Records for the task:
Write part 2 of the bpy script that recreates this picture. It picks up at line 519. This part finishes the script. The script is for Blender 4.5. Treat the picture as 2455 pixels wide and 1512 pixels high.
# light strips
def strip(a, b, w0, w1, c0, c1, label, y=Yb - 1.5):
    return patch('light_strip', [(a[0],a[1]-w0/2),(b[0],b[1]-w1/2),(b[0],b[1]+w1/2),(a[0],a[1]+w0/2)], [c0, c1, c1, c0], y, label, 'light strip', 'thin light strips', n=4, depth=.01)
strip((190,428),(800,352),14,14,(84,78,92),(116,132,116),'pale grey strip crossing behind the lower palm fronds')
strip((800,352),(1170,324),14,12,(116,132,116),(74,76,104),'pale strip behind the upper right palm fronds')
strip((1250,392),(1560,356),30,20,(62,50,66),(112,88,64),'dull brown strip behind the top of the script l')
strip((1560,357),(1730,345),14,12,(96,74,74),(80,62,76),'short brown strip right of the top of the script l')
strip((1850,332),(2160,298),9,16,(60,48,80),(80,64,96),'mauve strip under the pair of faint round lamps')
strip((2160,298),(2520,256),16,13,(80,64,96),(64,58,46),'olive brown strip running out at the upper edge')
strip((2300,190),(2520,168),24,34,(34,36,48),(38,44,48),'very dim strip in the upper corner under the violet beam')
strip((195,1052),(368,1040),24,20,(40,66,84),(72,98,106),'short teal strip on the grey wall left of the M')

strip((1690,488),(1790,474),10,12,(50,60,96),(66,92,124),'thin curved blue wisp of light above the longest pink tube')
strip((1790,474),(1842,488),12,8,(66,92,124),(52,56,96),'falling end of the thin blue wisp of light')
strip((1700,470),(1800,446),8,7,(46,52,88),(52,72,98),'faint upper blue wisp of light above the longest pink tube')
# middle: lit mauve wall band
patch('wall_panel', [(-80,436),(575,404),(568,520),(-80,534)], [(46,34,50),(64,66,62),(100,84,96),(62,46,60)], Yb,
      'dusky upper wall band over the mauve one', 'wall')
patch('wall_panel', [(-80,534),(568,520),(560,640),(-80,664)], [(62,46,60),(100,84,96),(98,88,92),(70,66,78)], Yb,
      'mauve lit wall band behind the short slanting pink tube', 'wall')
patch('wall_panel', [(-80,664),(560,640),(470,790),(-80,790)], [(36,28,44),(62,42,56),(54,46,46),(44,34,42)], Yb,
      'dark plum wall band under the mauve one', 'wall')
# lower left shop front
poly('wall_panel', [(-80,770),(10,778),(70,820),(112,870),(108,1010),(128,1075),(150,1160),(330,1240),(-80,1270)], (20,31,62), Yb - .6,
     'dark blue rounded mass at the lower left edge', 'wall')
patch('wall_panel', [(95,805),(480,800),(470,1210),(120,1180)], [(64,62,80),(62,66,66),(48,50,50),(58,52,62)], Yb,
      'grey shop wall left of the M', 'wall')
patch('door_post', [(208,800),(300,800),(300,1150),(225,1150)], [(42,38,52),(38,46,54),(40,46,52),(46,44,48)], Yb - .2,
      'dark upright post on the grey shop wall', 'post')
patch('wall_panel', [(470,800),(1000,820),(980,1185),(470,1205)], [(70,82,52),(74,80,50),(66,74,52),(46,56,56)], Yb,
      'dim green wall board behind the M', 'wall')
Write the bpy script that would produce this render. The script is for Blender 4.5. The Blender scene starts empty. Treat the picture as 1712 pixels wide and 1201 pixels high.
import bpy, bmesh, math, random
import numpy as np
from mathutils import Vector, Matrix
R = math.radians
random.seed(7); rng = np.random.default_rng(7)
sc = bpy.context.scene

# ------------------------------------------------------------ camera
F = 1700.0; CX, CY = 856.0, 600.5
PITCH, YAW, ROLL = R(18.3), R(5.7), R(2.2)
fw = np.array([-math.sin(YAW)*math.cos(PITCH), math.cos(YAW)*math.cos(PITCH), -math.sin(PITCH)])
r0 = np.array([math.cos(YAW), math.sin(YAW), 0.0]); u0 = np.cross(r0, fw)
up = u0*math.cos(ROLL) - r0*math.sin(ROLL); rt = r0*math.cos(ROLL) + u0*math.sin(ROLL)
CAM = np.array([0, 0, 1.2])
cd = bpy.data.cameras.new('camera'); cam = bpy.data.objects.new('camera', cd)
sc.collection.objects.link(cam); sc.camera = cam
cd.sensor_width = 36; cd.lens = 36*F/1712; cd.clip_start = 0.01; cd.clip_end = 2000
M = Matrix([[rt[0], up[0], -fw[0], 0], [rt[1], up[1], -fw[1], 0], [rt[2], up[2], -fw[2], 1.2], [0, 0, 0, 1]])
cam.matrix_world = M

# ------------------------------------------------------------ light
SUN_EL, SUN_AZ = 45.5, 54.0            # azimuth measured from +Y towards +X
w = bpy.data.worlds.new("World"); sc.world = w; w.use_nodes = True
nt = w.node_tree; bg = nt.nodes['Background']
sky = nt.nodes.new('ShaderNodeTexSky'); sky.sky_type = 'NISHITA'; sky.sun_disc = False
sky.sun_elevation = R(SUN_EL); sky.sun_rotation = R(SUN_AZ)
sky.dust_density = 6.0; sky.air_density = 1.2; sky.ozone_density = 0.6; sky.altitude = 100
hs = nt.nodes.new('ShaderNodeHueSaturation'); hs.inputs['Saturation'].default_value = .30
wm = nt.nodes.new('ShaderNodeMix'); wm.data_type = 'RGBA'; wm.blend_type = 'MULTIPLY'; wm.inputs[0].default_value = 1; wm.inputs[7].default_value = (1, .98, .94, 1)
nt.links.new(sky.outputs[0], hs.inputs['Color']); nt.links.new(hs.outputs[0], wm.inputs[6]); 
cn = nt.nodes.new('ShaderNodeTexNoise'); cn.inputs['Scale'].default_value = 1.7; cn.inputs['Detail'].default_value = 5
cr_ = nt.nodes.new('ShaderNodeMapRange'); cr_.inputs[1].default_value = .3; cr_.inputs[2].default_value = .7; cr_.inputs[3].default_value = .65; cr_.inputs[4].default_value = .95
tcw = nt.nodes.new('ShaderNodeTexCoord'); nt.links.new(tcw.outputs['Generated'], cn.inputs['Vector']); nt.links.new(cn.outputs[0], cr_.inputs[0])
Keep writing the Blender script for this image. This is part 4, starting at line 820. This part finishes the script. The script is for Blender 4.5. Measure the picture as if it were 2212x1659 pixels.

Directions:
Each record should come back exactly as written.

Complete answer:
Write part 2 of the bpy script that recreates this picture. It picks up at line 519. This part finishes the script. The script is for Blender 4.5. Treat the picture as 2455 pixels wide and 1512 pixels high.
# light strips
def strip(a, b, w0, w1, c0, c1, label, y=Yb - 1.5):
    return patch('light_strip', [(a[0],a[1]-w0/2),(b[0],b[1]-w1/2),(b[0],b[1]+w1/2),(a[0],a[1]+w0/2)], [c0, c1, c1, c0], y, label, 'light strip', 'thin light strips', n=4, depth=.01)
strip((190,428),(800,352),14,14,(84,78,92),(116,132,116),'pale grey strip crossing behind the lower palm fronds')
strip((800,352),(1170,324),14,12,(116,132,116),(74,76,104),'pale strip behind the upper right palm fronds')
strip((1250,392),(1560,356),30,20,(62,50,66),(112,88,64),'dull brown strip behind the top of the script l')
strip((1560,357),(1730,345),14,12,(96,74,74),(80,62,76),'short brown strip right of the top of the script l')
strip((1850,332),(2160,298),9,16,(60,48,80),(80,64,96),'mauve strip under the pair of faint round lamps')
strip((2160,298),(2520,256),16,13,(80,64,96),(64,58,46),'olive brown strip running out at the upper edge')
strip((2300,190),(2520,168),24,34,(34,36,48),(38,44,48),'very dim strip in the upper corner under the violet beam')
strip((195,1052),(368,1040),24,20,(40,66,84),(72,98,106),'short teal strip on the grey wall left of the M')

strip((1690,488),(1790,474),10,12,(50,60,96),(66,92,124),'thin curved blue wisp of light above the longest pink tube')
strip((1790,474),(1842,488),12,8,(66,92,124),(52,56,96),'falling end of the thin blue wisp of light')
strip((1700,470),(1800,446),8,7,(46,52,88),(52,72,98),'faint upper blue wisp of light above the longest pink tube')
# middle: lit mauve wall band
patch('wall_panel', [(-80,436),(575,404),(568,520),(-80,534)], [(46,34,50),(64,66,62),(100,84,96),(62,46,60)], Yb,
      'dusky upper wall band over the mauve one', 'wall')
patch('wall_panel', [(-80,534),(568,520),(560,640),(-80,664)], [(62,46,60),(100,84,96),(98,88,92),(70,66,78)], Yb,
      'mauve lit wall band behind the short slanting pink tube', 'wall')
patch('wall_panel', [(-80,664),(560,640),(470,790),(-80,790)], [(36,28,44),(62,42,56),(54,46,46),(44,34,42)], Yb,
      'dark plum wall band under the mauve one', 'wall')
# lower left shop front
poly('wall_panel', [(-80,770),(10,778),(70,820),(112,870),(108,1010),(128,1075),(150,1160),(330,1240),(-80,1270)], (20,31,62), Yb - .6,
     'dark blue rounded mass at the lower left edge', 'wall')
patch('wall_panel', [(95,805),(480,800),(470,1210),(120,1180)], [(64,62,80),(62,66,66),(48,50,50),(58,52,62)], Yb,
      'grey shop wall left of the M', 'wall')
patch('door_post', [(208,800),(300,800),(300,1150),(225,1150)], [(42,38,52),(38,46,54),(40,46,52),(46,44,48)], Yb - .2,
      'dark upright post on the grey shop wall', 'post')
patch('wall_panel', [(470,800),(1000,820),(980,1185),(470,1205)], [(70,82,52),(74,80,50),(66,74,52),(46,56,56)], Yb,
      'dim green wall board behind the M', 'wall')
Write the bpy script that would produce this render. The script is for Blender 4.5. The Blender scene starts empty. Treat the picture as 1712 pixels wide and 1201 pixels high.
import bpy, bmesh, math, random
import numpy as np
from mathutils import Vector, Matrix
R = math.radians
random.seed(7); rng = np.random.default_rng(7)
sc = bpy.context.scene

# ------------------------------------------------------------ camera
F = 1700.0; CX, CY = 856.0, 600.5
PITCH, YAW, ROLL = R(18.3), R(5.7), R(2.2)
fw = np.array([-math.sin(YAW)*math.cos(PITCH), math.cos(YAW)*math.cos(PITCH), -math.sin(PITCH)])
r0 = np.array([math.cos(YAW), math.sin(YAW), 0.0]); u0 = np.cross(r0, fw)
up = u0*math.cos(ROLL) - r0*math.sin(ROLL); rt = r0*math.cos(ROLL) + u0*math.sin(ROLL)
CAM = np.array([0, 0, 1.2])
cd = bpy.data.cameras.new('camera'); cam = bpy.data.objects.new('camera', cd)
sc.collection.objects.link(cam); sc.camera = cam
cd.sensor_width = 36; cd.lens = 36*F/1712; cd.clip_start = 0.01; cd.clip_end = 2000
M = Matrix([[rt[0], up[0], -fw[0], 0], [rt[1], up[1], -fw[1], 0], [rt[2], up[2], -fw[2], 1.2], [0, 0, 0, 1]])
cam.matrix_world = M

# ------------------------------------------------------------ light
SUN_EL, SUN_AZ = 45.5, 54.0            # azimuth measured from +Y towards +X
w = bpy.data.worlds.new("World"); sc.world = w; w.use_nodes = True
nt = w.node_tree; bg = nt.nodes['Background']
sky = nt.nodes.new('ShaderNodeTexSky'); sky.sky_type = 'NISHITA'; sky.sun_disc = False
sky.sun_elevation = R(SUN_EL); sky.sun_rotation = R(SUN_AZ)
sky.dust_density = 6.0; sky.air_density = 1.2; sky.ozone_density = 0.6; sky.altitude = 100
hs = nt.nodes.new('ShaderNodeHueSaturation'); hs.inputs['Saturation'].default_value = .30
wm = nt.nodes.new('ShaderNodeMix'); wm.data_type = 'RGBA'; wm.blend_type = 'MULTIPLY'; wm.inputs[0].default_value = 1; wm.inputs[7].default_value = (1, .98, .94, 1)
nt.links.new(sky.outputs[0], hs.inputs['Color']); nt.links.new(hs.outputs[0], wm.inputs[6]); 
cn = nt.nodes.new('ShaderNodeTexNoise'); cn.inputs['Scale'].default_value = 1.7; cn.inputs['Detail'].default_value = 5
cr_ = nt.nodes.new('ShaderNodeMapRange'); cr_.inputs[1].default_value = .3; cr_.inputs[2].default_value = .7; cr_.inputs[3].default_value = .65; cr_.inputs[4].default_value = .95
tcw = nt.nodes.new('ShaderNodeTexCoord'); nt.links.new(tcw.outputs['Generated'], cn.inputs['Vector']); nt.links.new(cn.outputs[0], cr_.inputs[0])
Keep writing the Blender script for this image. This is part 4, starting at line 820. This part finishes the script. The script is for Blender 4.5. Measure the picture as if it were 2212x1659 pixels.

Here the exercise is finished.